The Gentiles away from God, seek after these things as His people do; but we have a Father in heaven who knows our need. We have but to set the heart on His things, and let Him take the burden of ours. Seeking first His kingdom and righteousness, all these things shall be added to us.
He gives us a limit for care, which by itself would very much exclude it. How much of the burden that we carry belongs really to the morrow—a burden not yet legitimately ours, for who can really tell what shall be on the morrow?
Each day will have its own sufficient evil—not too much, for a careful hand has apportioned it; but by borrowing trouble not yet come, we not only necessarily make the burden of the day too heavy, but we cannot reckon upon divine grace for that which is not come, and bear it thus far without assistance.
Nay, we have lost Him from our thoughts in all this calculation of the unknown future which is in His hands. How often has love in the most undreamed-of way disappointed all our fears!
(Comforted of God - A. J. Pollock)
N.J. Hiebert - 7127
June 29
“To know the love of Christ, which passeth knowledge,
that ye might be filled with all the fulness of God.”
(Ephesians 3:19)
Blessed were we if we could make ourselves masters of that invaluable treasure, the love of Christ; or rather suffer ourselves to be mastered and subdued to Christ’s love, so as Christ were our all things, and all others things our nothings, and the refuse of our delights.

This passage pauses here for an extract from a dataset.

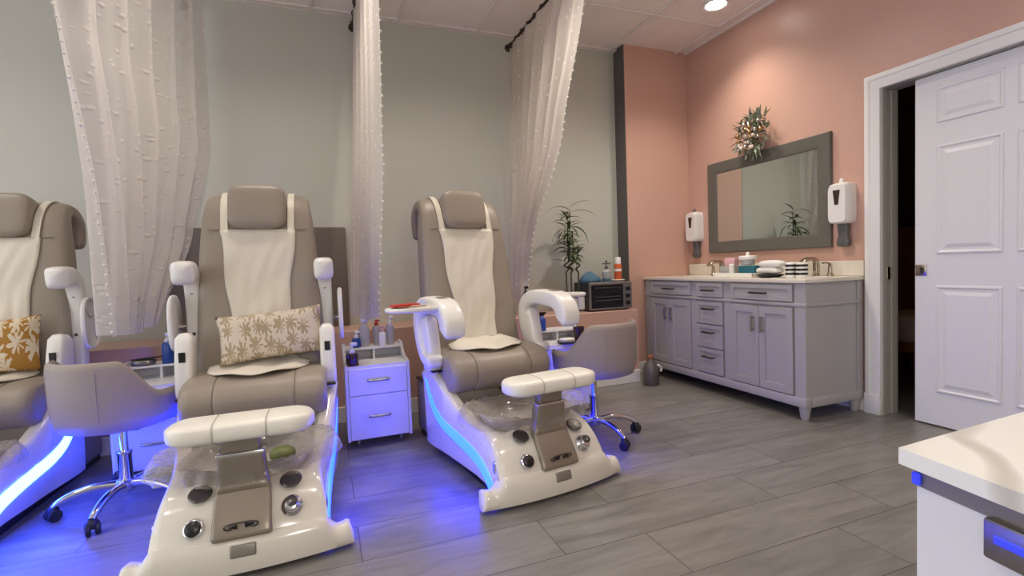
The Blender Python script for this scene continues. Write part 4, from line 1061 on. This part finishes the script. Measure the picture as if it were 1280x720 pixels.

O, let us be ready for shipping against the time our Lord’s
wind and tide call for us.
There are infinite layers in His love that the
saints will never get to unfold.
(Samuel Ruterford - 1600-1661)
N.J. Hiebert - 7128
June 30
Following Christ
“Lead me, O Lord, in Thy righteousness.”
(Psalm 5:8)
All the way my Saviour leads me—O the fulness of His love! Perfect rest to me is promised in my Father’s house above.
When my spirit, clothed immortal, wings its flight to realms of day, This my song through endless ages: Jesus led me all the way.